Pour une nouvelle politique du logement
Le droit au logement s’exprime bien sûr par la construction, par la rénovation mais aussi par la prise de conscience claire par une société donnée, que tout au long de sa vie, une personne a le droit de vivre dans un lieu choisi et adapté. Il faut donc définir une grande politique du logement avec les financements correspondants.
La gravité de la situation appelle une autre approche que celle qui consiste à agir toujours à la marge, que ce soit pour aider les plus démunis à ne pas sombrer, ou pour limiter les excès du marché. Elle impose d’agir sur le cœur de la politique du logement, d’en repenser les orientations générales afin que le logement réponde enfin aux besoins sociaux, partout où ils existent. De ce point de vue nous nous appuyons sur la fondation Abbé-Pierre qui, avec la participation de nombreuses organisations, a élaboré un « contrat social pour une nouvelle politique du logement » autour de quatre axes majeurs :
produire suffisamment de logements accessibles,
réguler les marchés et maîtriser le coût du logement,
œuvrer pour plus de justice sociale et de solidarité,
construire une ville équitable et durable.
La garantie de pouvoir bénéficier toute sa vie d’un véritable droit au logement pourrait mettre à mal le système marchand proche de l’arnaque qui n’hésite pas à condamner des foyers à s’endetter pour des décennies, au prétexte de devenir propriétaire, loin de la ville si les moyens de la famille sont restreints. En Vendée, par exemple, toutes ces dernières années des milliers d’hectares de terrains agricoles, proches des bourgs, ont été urbanisés. Le risque, et déjà ça existe, que ces « nouvelles villes » deviennent des zones de relégation qui ne l’avouent pas, mais qui ressentent plus qu’ailleurs encore, le poids des difficultés et des malheurs du quotidien.
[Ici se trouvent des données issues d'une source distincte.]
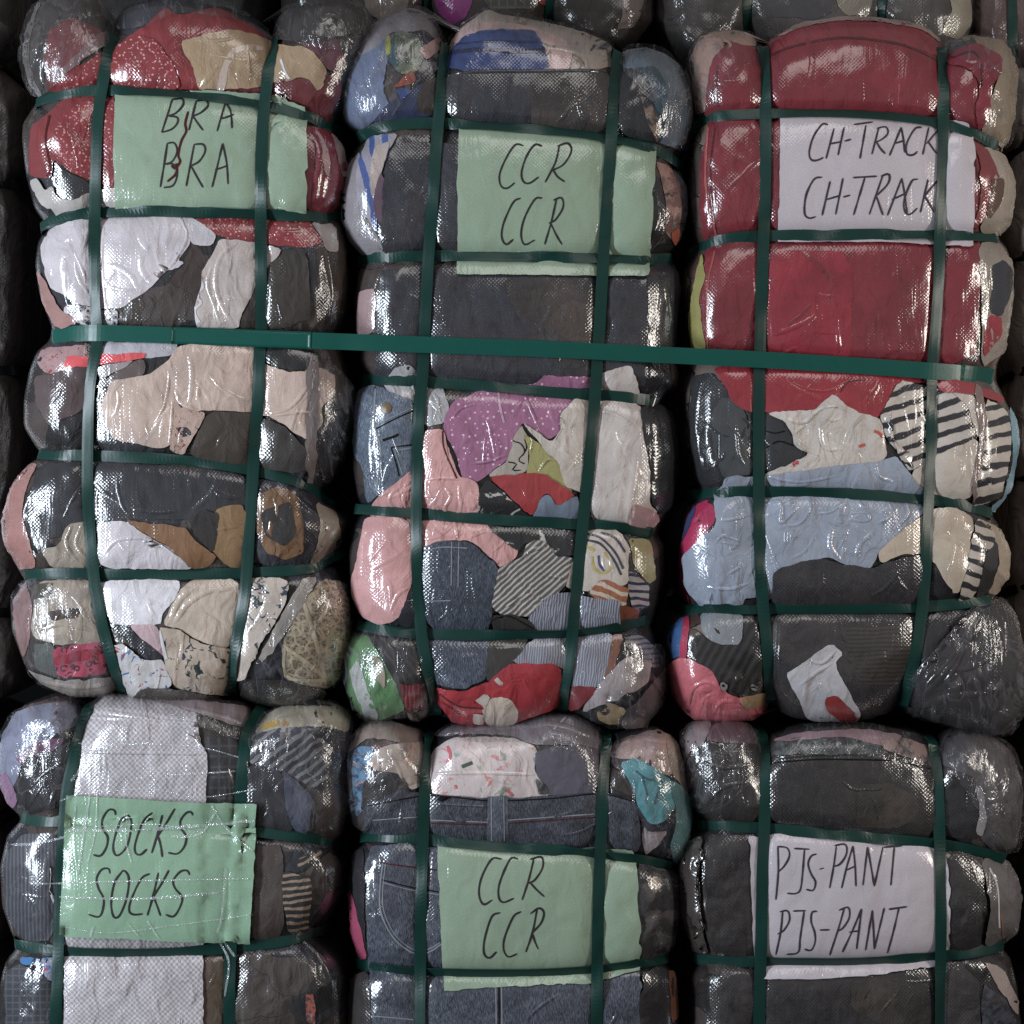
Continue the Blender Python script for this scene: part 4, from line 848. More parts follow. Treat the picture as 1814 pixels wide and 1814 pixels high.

Dans ces « nouveaux lieux de vie », les services publics font souvent défaut.
La question du logement, dans un pays riche comme le nôtre, avec sa longue expérience du logement social maintenant centenaire ne peut pas se penser en dehors de la recherche d’une véritable mixité humaine, dans une ville « multifonctionnelle », créant un climat tangible de solidarité et de moments partagés. C’est le grand défi des décennies à venir.
Ce défi du droit à la Ville pour tous suppose de la part des élus, ce qui n’est pas le cas ici, de donner la parole aux habitants et surtout de les écouter. Avec eux ilfaut réinventer notre façon d’habiter et de vivre ensemble, qui interroge collectivement l’intérêt général et donne du sens à une action publique.
Confronté à cette double exigence, d’une part répondre en urgence aux besoins de logements actuels et d’autre part anticiper ce nouveau « boom » démographique, nous proposons d’expérimenter, partout là où c’est possible, ce que nous appelons « Les Habitats participatifs ». C’est à dire développer « l’habitat groupé autogéré ». Des collectifs d’habitants qui revendiquent une autogestion du quotidien et une maîtrise de leur cadre de vie fondées sur une critique de la massification du parc social et de l’individualisme du petit pavillonnaire. Il faut initier de nouveaux rapports de voisinage, de nouvelles formes de solidarité et de nouveaux rapports à la propriété par une certaine forme de ré-invention du quotidien.
Il faut permettre aux habitants de devenir acteurs d’un dispositif de promotion et de fabrique de la ville, dont ils sont ordinairement de simples usagers et des spectateurs passifs. Il s’agit de construire des pratiques qui ne sont plus strictement dictées par les orientations de l’argent public mais bel et bien d’interroger collectivement l’intérêt général et de donner du sens à une action publique « co-construite ».